● Data provided
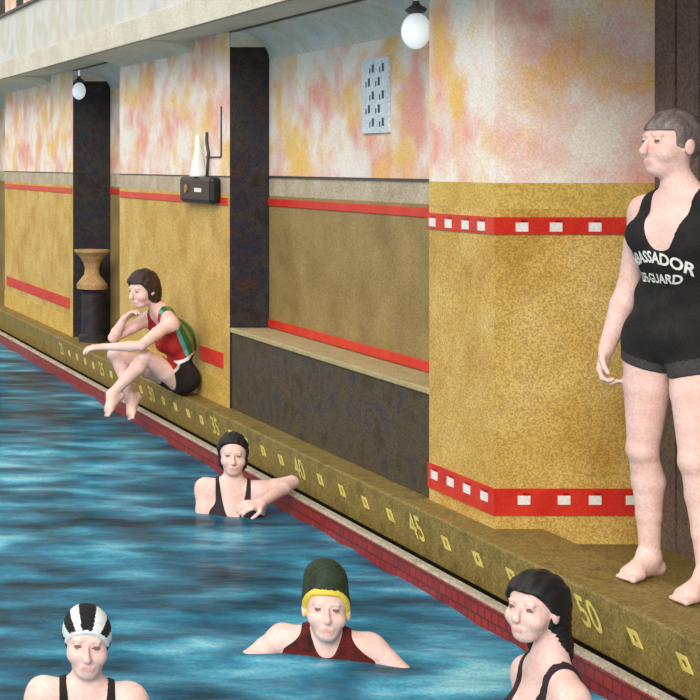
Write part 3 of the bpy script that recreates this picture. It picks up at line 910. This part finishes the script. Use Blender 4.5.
# ---- swimmers: head above the water, trunk and legs below
def swim_body(g, headc, fwd, tilt, shw=.165, s=.97, sh_drop=.205, lean=.0, ndrop=.165, nback=.015):
    fwd = nrm(fwd); rv = np.array([fwd[1], -fwd[0], 0]); U = np.array([0, 0, 1.])
    neck = headc-U*ndrop*s-fwd*nback
    chest = neck-U*.20*s-fwd*lean; pel = chest-U*.33*s-fwd*lean
    shL, shR = neck-U*(sh_drop-ndrop)*s-rv*shw, neck-U*(sh_drop-ndrop)*s+rv*shw
    f1, f2 = add_torso(g, pel, chest, neck, shL, shR, rv, rv, headc, True, s)
    for q in (-1, 1):
        kn = pel+rv*q*.11-U*.36+fwd*.16
        add_leg(g, pel+rv*q*.085-U*.03, kn, kn-U*.30-fwd*.22, .92, -fwd)
        add_foot(g, kn-U*.30-fwd*.22, fwd*.3-U, fwd, .9)
    return dict(fwd=fwd, rv=rv, U=U, neck=neck, chest=chest, pel=pel, shL=shL, shR=shR, f2=f2)

def suit_std(g, b, o, origin, mat, neck_f=.10, strap=.085, sw=.012, top=.30):
    hem = lambda r, f, u, rs: (-.44+np.maximum(r-.03, 0)*.7)-u
    D, L = suit_field(g, b['f2'], b['chest'], top, neck_f, .05, strap, sw, hem, arm_u=neck_f-.01)
    return net_obj('swimsuit', D, g, mat, origin, o)[0]

# ---- 3. swimmer at the edge with an elbow on the gutter
def edge_swimmer():
    g = Figure(.005); Y = 8.40
    headc = np.array(at(233, 455, Y)); fwd = (-.30, -.95, 0)
    b = swim_body(g, headc, fwd, 0, .135, .97, .185)
    hfr = frame((-.30, -.93, -.05), (.0, 0, 1)); add_head(g, headc, hfr, .89, True, ears=False)
    elL, wrL = np.array(at(292, 482, 8.40)), np.array(at(262, 503, 8.16))
    add_arm(g, b['shL'], elL, wrL); add_hand(g, wrL, (-1, -.3, -.1), (0, .5, -1), (0, -1, 1), .95, .6)
    elR, wrR = b['shR']+np.array([-.04, -.06, -.24]), b['shR']+np.array([.10, -.22, -.30])
    add_arm(g, b['shR'], elR, wrR); add_hand(g, wrR, (1, -.4, 0), (0, .5, -1), (0, -1, 1), .95, .6)
    O = tuple(headc); o, F = finish(g, 'person', O, 'dark-haired swimmer at the pool edge, one elbow on the gutter')
    suit_std(g, b, o, O, M['darkcloth'], .035, .080, .007)
    hg = HeadGrid(headc-.2, headc+.19, .005)
    D, _ = hair_shell(hg, headc, hfr, .91, lambda p: np.minimum(np.maximum(p[..., 1]-.09, .094-p[..., 2]), np.maximum(p[..., 1]-.012-np.maximum(p[..., 2]-.02, 0)*.9, -.10-p[..., 2])), .013, lambda p, d: smin(d, np.linalg.norm((p-np.array([0, -.05, -.05]))/np.array([.080, .062, .07]), axis=-1)*.066-.066, .03), .0018)
    net_obj('hair', D, hg, M['hair_black'], O, o)
edge_swimmer()

# ---- 4. swimmer in mid pool with the tall dark cap
def cap_swimmer():
    g = Figure(.005); Y = 5.92
    headc = np.array(at(326, 610, Y)); fwd = (-.40, -.92, 0)
    b = swim_body(g, headc, fwd, 0, .150, .97, .135, ndrop=.115, nback=.05)
    hfr = frame((-.32, -.93, .10), (0, 0, 1)); add_head(g, headc, hfr, .97, True)
    elR, wrR = np.array(at(263, 645, 5.86)), np.array(at(252, 650, 5.62))
    elR = b['shR']+np.array([-.15, -.04, -.075]); wrR = elR+np.array([-.06, -.20, -.03])
    add_arm(g, b['shR'], elR, wrR); add_hand(g, wrR, (.4, -.9, -.1), (0, .2, -1), (1, 0, 0), .95, .4)
    elL = b['shL']+np.array([.10, -.08, -.085]); wrL = elL+np.array([.0, -.20, -.05])
    add_arm(g, b['shL'], elL, wrL); add_hand(g, wrL, (-.4, -.9, -.1), (0, .2, -1), (-1, 0, 0), .95, .4)
    O = tuple(headc); o, F = finish(g, 'person', O, 'swimmer in mid pool in a tall dark green cap and dark red suit')
    suit_std(g, b, o, O, M['maroon'], .135, .074, .012)
    hg = HeadGrid(headc-.22, headc+.24, .005)
    def extra(p, d):
        q = p-np.array([0, -.035, .110]); r = np.array([.078, .080, .078])
        k0 = np.linalg.norm(q/r, axis=-1); k1 = np.linalg.norm(q/(r*r), axis=-1)+1e-9
        return smin(d, k0*(k0-1)/k1, .03)
    reg = lambda p: np.minimum(np.maximum(p[..., 1]-.10, .058-p[..., 2]+np.maximum(p[..., 1]-.05, 0)*.2), np.maximum(p[..., 1]-.010-np.maximum(p[..., 2], 0)*.9, -.065-p[..., 2]))
    D, _ = hair_shell(hg, headc, hfr, .97, reg, .013, extra)
    cap, V, Q = net_obj('swim_cap', D, hg, [M['capgreen'], M['capyellow']], O, o,
        slot=lambda C: (reg(((C-headc)@hfr.T)/.97) > -.022).astype(int)*((((C-headc)@hfr.T)[:, 2] > -.05) & (((C-headc)@hfr.T)[:, 1] > -.01)))
    cap['label'] = 'tall dark green cap with a yellow brim'
cap_swimmer()

# ---- 5. swimmer near the camera with the striped cap
def striped_swimmer():
    g = Figure(.005); Y = 5.0
    headc = np.array(at(87, 642, Y)); fwd = (-.22, -.97, 0)
    b = swim_body(g, headc, fwd, 0, .130, .95, .18)
    hfr = frame((-.24, -.95, -.08), (0, 0, 1)); s = .90; add_head(g, headc, hfr, s, True, ears=False)
    for q, sh in ((1, b['shR']), (-1, b['shL'])):
        el = sh+b['rv']*q*.10+np.array([0, 0, -.24]); wr = el+b['fwd']*.22-b['rv']*q*.05+np.array([0, 0, .02])
        add_arm(g, sh, el, wr); add_hand(g, wr, b['fwd']-b['rv']*q*.3, (0, 0, -1), -b['rv']*q, .95, .4)
    O = tuple(headc); o, F = finish(g, 'person', O, 'swimmer in a black and white striped cap with black shoulder straps')
    suit_std(g, b, o, O, M['blackcloth'], .03, .075, .009)
    hg = HeadGrid(headc-.2, headc+.2, .0045)
    reg = lambda p: np.minimum(np.maximum(p[..., 1]-.10, .078-p[..., 2]), np.maximum(p[..., 1]-.030-np.maximum(p[..., 2], 0)*.9, -.075-p[..., 2]))
    D, _ = hair_shell(hg, headc, hfr, s, reg, .009)
    def stripes(C):
        l = ((C-headc)@hfr.T)/s
        a = np.degrees(np.arctan2(l[:, 0], l[:, 2]-.0))
        out = (np.abs(((a+180) % 44)-22) < 11).astype(int)
        out[(np.abs(a) < 13)] = 0
        out[(reg(l) > -.012) & (l[:, 1] > 0)] = 1
        out[l[:, 2] < .0] = 0
        return out
    cap, _, _ = net_obj('swim_cap', D, hg, [M['blackcloth'], M['capwhite']], O, o, slot=stripes)
    cap['label'] = 'black and white striped bathing cap'
striped_swimmer()

# ---- 6. long-haired swimmer by the edge at the right
def long_hair_swimmer():
    g = Figure(.005); Y = 5.25
    headc = np.array(at(533, 609, Y)); fwd = nrm((-.995, .02, 0))
    b = swim_body(g, headc+np.array([.055, 0, 0]), fwd, 0, .135, .95, .255, nback=.0, ndrop=.175)
    hfr = frame((-.88, -.58, .04), (.06, 0, 1)); s = .93; add_head(g, headc, hfr, s, True)
    for q, sh in ((1, b['shR']), (-1, b['shL'])):
        el = sh+b['rv']*q*.06+np.array([0, 0, -.25]); wr = el+b['fwd']*.22+np.array([0, 0, .03])
        add_arm(g, sh, el, wr); add_hand(g, wr, b['fwd'], (0, 0, -1), -b['rv']*q, .95, .4)
    O = tuple(headc); o, F = finish(g, 'person', O, 'swimmer with long loose black hair beside the red tiled pool edge')
    suit_std(g, b, o, O, M['darkcloth'], -.03, .088, .006)
    hg = HeadGrid(headc-np.array([.25, .25, .42]), headc+np.array([.33, .25, .19]), .0055)
    def extra(p, d):
        P = hg.points(); dd = d
        for a, c, ra, rb in (((0, -.07, .03), (0, -.125, -.14), .085, .066), ((0, -.125, -.14), (-.02, -.20, -.36), .066, .030), ((.0, -.05, .05), (-.055, -.07, -.12), .07, .04)):
            a = np.array(a); c = np.array(c); ba = c-a; pa = p-a
            t = np.clip((pa@ba)/(ba@ba), 0, 1)
            dd = smin(dd, np.linalg.norm(pa-t[..., None]*ba, axis=-1)-(ra+(rb-ra)*t), .03)
        return dd
    reg = lambda p: np.minimum(np.maximum(p[..., 1]-.10, .066-p[..., 2]), np.maximum(p[..., 1]-.006-np.maximum(p[..., 2], 0)*.95, -.45-p[..., 2]))
    D, _ = hair_shell(hg, headc, hfr, s, reg, .016, extra, .0022)
    h, _, _ = net_obj('hair', D, hg, M['hair_black'], O, o); h['label'] = 'long loose black hair'
long_hair_swimmer()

● Problem description
Leave out the pictures and repeat exactly the lines from the start of the material through the line that contains "return net_obj('swimsuit', D, g, mat, origin, o)[0]", both included.

● Response
Write part 3 of the bpy script that recreates this picture. It picks up at line 910. This part finishes the script. Use Blender 4.5.
# ---- swimmers: head above the water, trunk and legs below
def swim_body(g, headc, fwd, tilt, shw=.165, s=.97, sh_drop=.205, lean=.0, ndrop=.165, nback=.015):
    fwd = nrm(fwd); rv = np.array([fwd[1], -fwd[0], 0]); U = np.array([0, 0, 1.])
    neck = headc-U*ndrop*s-fwd*nback
    chest = neck-U*.20*s-fwd*lean; pel = chest-U*.33*s-fwd*lean
    shL, shR = neck-U*(sh_drop-ndrop)*s-rv*shw, neck-U*(sh_drop-ndrop)*s+rv*shw
    f1, f2 = add_torso(g, pel, chest, neck, shL, shR, rv, rv, headc, True, s)
    for q in (-1, 1):
        kn = pel+rv*q*.11-U*.36+fwd*.16
        add_leg(g, pel+rv*q*.085-U*.03, kn, kn-U*.30-fwd*.22, .92, -fwd)
        add_foot(g, kn-U*.30-fwd*.22, fwd*.3-U, fwd, .9)
    return dict(fwd=fwd, rv=rv, U=U, neck=neck, chest=chest, pel=pel, shL=shL, shR=shR, f2=f2)

def suit_std(g, b, o, origin, mat, neck_f=.10, strap=.085, sw=.012, top=.30):
    hem = lambda r, f, u, rs: (-.44+np.maximum(r-.03, 0)*.7)-u
    D, L = suit_field(g, b['f2'], b['chest'], top, neck_f, .05, strap, sw, hem, arm_u=neck_f-.01)
    return net_obj('swimsuit', D, g, mat, origin, o)[0]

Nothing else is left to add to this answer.